### What you are asked to do
Copy the full set of lines exactly as given.

** Begin Provided data **

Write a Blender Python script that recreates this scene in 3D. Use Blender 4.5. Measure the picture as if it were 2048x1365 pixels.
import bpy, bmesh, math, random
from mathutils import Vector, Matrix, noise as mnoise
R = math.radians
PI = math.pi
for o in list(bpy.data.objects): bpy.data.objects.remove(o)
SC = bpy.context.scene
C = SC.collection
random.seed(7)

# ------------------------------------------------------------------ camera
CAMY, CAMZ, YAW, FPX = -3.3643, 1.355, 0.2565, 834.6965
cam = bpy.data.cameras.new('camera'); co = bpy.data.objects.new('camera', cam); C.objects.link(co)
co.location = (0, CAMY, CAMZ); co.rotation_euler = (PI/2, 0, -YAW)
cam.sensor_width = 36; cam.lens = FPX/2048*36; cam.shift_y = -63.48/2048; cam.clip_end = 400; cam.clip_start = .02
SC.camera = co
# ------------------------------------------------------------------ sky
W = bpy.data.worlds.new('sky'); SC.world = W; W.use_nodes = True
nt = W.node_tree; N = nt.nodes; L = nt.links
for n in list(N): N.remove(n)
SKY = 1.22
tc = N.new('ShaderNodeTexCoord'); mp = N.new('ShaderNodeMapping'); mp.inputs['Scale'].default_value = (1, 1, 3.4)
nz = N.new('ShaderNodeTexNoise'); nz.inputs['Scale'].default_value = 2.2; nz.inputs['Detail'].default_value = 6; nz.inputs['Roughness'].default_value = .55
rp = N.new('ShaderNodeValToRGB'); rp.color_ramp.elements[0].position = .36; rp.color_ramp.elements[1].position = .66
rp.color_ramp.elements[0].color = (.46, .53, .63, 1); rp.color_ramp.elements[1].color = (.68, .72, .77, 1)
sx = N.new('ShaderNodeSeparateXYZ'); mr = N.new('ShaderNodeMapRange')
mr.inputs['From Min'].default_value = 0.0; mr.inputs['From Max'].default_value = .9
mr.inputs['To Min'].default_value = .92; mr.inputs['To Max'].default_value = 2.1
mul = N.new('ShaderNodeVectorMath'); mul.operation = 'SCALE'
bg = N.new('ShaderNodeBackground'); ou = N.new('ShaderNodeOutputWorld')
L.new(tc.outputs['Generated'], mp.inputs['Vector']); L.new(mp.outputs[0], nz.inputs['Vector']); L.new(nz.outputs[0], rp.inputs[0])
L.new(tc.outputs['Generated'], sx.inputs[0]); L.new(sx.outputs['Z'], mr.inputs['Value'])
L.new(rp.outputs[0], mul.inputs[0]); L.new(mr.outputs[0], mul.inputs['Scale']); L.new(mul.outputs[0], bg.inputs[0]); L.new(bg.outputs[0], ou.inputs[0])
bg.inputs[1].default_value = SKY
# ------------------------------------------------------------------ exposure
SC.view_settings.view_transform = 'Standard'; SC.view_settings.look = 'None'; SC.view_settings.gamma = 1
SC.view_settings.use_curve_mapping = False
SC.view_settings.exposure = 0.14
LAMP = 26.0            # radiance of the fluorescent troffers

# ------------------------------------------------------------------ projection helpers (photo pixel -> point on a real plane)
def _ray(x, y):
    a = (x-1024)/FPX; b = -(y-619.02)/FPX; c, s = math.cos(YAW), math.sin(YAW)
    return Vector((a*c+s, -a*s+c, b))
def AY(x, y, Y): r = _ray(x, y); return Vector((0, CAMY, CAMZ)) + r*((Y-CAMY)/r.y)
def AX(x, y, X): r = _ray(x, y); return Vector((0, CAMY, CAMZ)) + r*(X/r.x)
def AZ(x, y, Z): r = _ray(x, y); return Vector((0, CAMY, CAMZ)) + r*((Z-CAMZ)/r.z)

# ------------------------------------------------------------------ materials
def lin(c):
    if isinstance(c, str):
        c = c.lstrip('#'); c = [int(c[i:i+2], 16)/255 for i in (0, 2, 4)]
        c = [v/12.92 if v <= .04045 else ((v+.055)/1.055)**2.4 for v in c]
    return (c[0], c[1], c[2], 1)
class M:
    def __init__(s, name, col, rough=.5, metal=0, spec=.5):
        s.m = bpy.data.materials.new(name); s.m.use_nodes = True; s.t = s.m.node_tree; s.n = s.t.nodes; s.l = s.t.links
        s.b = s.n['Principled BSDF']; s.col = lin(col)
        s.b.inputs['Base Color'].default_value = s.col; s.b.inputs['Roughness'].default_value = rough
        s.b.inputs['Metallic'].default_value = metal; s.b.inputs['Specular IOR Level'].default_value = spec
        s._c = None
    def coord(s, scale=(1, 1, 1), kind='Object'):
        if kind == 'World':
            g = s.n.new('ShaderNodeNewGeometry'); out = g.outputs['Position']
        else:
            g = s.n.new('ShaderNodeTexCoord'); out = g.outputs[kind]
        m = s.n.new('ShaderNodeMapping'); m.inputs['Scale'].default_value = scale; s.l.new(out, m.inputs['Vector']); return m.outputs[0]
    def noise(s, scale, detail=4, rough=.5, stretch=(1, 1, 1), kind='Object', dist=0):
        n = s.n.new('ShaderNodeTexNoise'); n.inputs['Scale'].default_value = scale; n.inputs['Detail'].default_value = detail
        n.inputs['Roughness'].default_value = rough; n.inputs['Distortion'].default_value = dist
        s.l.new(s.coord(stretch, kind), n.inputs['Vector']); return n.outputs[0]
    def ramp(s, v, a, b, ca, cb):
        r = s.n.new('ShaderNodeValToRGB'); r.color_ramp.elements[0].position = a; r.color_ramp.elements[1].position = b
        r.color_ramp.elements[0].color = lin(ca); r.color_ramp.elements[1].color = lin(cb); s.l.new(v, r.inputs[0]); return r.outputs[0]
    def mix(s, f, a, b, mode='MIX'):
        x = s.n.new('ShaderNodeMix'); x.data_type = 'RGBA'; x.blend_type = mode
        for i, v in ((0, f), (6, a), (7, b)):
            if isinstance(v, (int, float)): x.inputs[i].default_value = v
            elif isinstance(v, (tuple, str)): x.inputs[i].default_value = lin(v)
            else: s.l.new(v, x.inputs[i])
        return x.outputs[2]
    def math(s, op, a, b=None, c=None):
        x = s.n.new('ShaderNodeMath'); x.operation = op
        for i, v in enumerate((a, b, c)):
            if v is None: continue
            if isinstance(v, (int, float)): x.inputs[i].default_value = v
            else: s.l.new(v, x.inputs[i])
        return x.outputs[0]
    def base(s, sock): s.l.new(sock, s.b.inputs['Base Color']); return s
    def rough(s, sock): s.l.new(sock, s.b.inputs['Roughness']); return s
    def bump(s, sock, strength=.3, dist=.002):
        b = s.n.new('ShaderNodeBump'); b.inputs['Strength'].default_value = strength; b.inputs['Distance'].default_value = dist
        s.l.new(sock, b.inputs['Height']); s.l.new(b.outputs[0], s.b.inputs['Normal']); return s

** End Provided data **

### Correct result
Write a Blender Python script that recreates this scene in 3D. Use Blender 4.5. Measure the picture as if it were 2048x1365 pixels.
import bpy, bmesh, math, random
from mathutils import Vector, Matrix, noise as mnoise
R = math.radians
PI = math.pi
for o in list(bpy.data.objects): bpy.data.objects.remove(o)
SC = bpy.context.scene
C = SC.collection
random.seed(7)

# ------------------------------------------------------------------ camera
CAMY, CAMZ, YAW, FPX = -3.3643, 1.355, 0.2565, 834.6965
cam = bpy.data.cameras.new('camera'); co = bpy.data.objects.new('camera', cam); C.objects.link(co)
co.location = (0, CAMY, CAMZ); co.rotation_euler = (PI/2, 0, -YAW)
cam.sensor_width = 36; cam.lens = FPX/2048*36; cam.shift_y = -63.48/2048; cam.clip_end = 400; cam.clip_start = .02
SC.camera = co
# ------------------------------------------------------------------ sky
W = bpy.data.worlds.new('sky'); SC.world = W; W.use_nodes = True
nt = W.node_tree; N = nt.nodes; L = nt.links
for n in list(N): N.remove(n)
SKY = 1.22
tc = N.new('ShaderNodeTexCoord'); mp = N.new('ShaderNodeMapping'); mp.inputs['Scale'].default_value = (1, 1, 3.4)
nz = N.new('ShaderNodeTexNoise'); nz.inputs['Scale'].default_value = 2.2; nz.inputs['Detail'].default_value = 6; nz.inputs['Roughness'].default_value = .55
rp = N.new('ShaderNodeValToRGB'); rp.color_ramp.elements[0].position = .36; rp.color_ramp.elements[1].position = .66
rp.color_ramp.elements[0].color = (.46, .53, .63, 1); rp.color_ramp.elements[1].color = (.68, .72, .77, 1)
sx = N.new('ShaderNodeSeparateXYZ'); mr = N.new('ShaderNodeMapRange')
mr.inputs['From Min'].default_value = 0.0; mr.inputs['From Max'].default_value = .9
mr.inputs['To Min'].default_value = .92; mr.inputs['To Max'].default_value = 2.1
mul = N.new('ShaderNodeVectorMath'); mul.operation = 'SCALE'
bg = N.new('ShaderNodeBackground'); ou = N.new('ShaderNodeOutputWorld')
L.new(tc.outputs['Generated'], mp.inputs['Vector']); L.new(mp.outputs[0], nz.inputs['Vector']); L.new(nz.outputs[0], rp.inputs[0])
L.new(tc.outputs['Generated'], sx.inputs[0]); L.new(sx.outputs['Z'], mr.inputs['Value'])
L.new(rp.outputs[0], mul.inputs[0]); L.new(mr.outputs[0], mul.inputs['Scale']); L.new(mul.outputs[0], bg.inputs[0]); L.new(bg.outputs[0], ou.inputs[0])
bg.inputs[1].default_value = SKY
# ------------------------------------------------------------------ exposure
SC.view_settings.view_transform = 'Standard'; SC.view_settings.look = 'None'; SC.view_settings.gamma = 1
SC.view_settings.use_curve_mapping = False
SC.view_settings.exposure = 0.14
LAMP = 26.0            # radiance of the fluorescent troffers

# ------------------------------------------------------------------ projection helpers (photo pixel -> point on a real plane)
def _ray(x, y):
    a = (x-1024)/FPX; b = -(y-619.02)/FPX; c, s = math.cos(YAW), math.sin(YAW)
    return Vector((a*c+s, -a*s+c, b))
def AY(x, y, Y): r = _ray(x, y); return Vector((0, CAMY, CAMZ)) + r*((Y-CAMY)/r.y)
def AX(x, y, X): r = _ray(x, y); return Vector((0, CAMY, CAMZ)) + r*(X/r.x)
def AZ(x, y, Z): r = _ray(x, y); return Vector((0, CAMY, CAMZ)) + r*((Z-CAMZ)/r.z)

# ------------------------------------------------------------------ materials
def lin(c):
    if isinstance(c, str):
        c = c.lstrip('#'); c = [int(c[i:i+2], 16)/255 for i in (0, 2, 4)]
        c = [v/12.92 if v <= .04045 else ((v+.055)/1.055)**2.4 for v in c]
    return (c[0], c[1], c[2], 1)
class M:
    def __init__(s, name, col, rough=.5, metal=0, spec=.5):
        s.m = bpy.data.materials.new(name); s.m.use_nodes = True; s.t = s.m.node_tree; s.n = s.t.nodes; s.l = s.t.links
        s.b = s.n['Principled BSDF']; s.col = lin(col)
        s.b.inputs['Base Color'].default_value = s.col; s.b.inputs['Roughness'].default_value = rough
        s.b.inputs['Metallic'].default_value = metal; s.b.inputs['Specular IOR Level'].default_value = spec
        s._c = None
    def coord(s, scale=(1, 1, 1), kind='Object'):
        if kind == 'World':
            g = s.n.new('ShaderNodeNewGeometry'); out = g.outputs['Position']
        else:
            g = s.n.new('ShaderNodeTexCoord'); out = g.outputs[kind]
        m = s.n.new('ShaderNodeMapping'); m.inputs['Scale'].default_value = scale; s.l.new(out, m.inputs['Vector']); return m.outputs[0]
    def noise(s, scale, detail=4, rough=.5, stretch=(1, 1, 1), kind='Object', dist=0):
        n = s.n.new('ShaderNodeTexNoise'); n.inputs['Scale'].default_value = scale; n.inputs['Detail'].default_value = detail
        n.inputs['Roughness'].default_value = rough; n.inputs['Distortion'].default_value = dist
        s.l.new(s.coord(stretch, kind), n.inputs['Vector']); return n.outputs[0]
    def ramp(s, v, a, b, ca, cb):
        r = s.n.new('ShaderNodeValToRGB'); r.color_ramp.elements[0].position = a; r.color_ramp.elements[1].position = b
        r.color_ramp.elements[0].color = lin(ca); r.color_ramp.elements[1].color = lin(cb); s.l.new(v, r.inputs[0]); return r.outputs[0]
    def mix(s, f, a, b, mode='MIX'):
        x = s.n.new('ShaderNodeMix'); x.data_type = 'RGBA'; x.blend_type = mode
        for i, v in ((0, f), (6, a), (7, b)):
            if isinstance(v, (int, float)): x.inputs[i].default_value = v
            elif isinstance(v, (tuple, str)): x.inputs[i].default_value = lin(v)
            else: s.l.new(v, x.inputs[i])
        return x.outputs[2]
    def math(s, op, a, b=None, c=None):
        x = s.n.new('ShaderNodeMath'); x.operation = op
        for i, v in enumerate((a, b, c)):
            if v is None: continue
            if isinstance(v, (int, float)): x.inputs[i].default_value = v
            else: s.l.new(v, x.inputs[i])
        return x.outputs[0]
    def base(s, sock): s.l.new(sock, s.b.inputs['Base Color']); return s
    def rough(s, sock): s.l.new(sock, s.b.inputs['Roughness']); return s
    def bump(s, sock, strength=.3, dist=.002):
        b = s.n.new('ShaderNodeBump'); b.inputs['Strength'].default_value = strength; b.inputs['Distance'].default_value = dist
        s.l.new(sock, b.inputs['Height']); s.l.new(b.outputs[0], s.b.inputs['Normal']); return s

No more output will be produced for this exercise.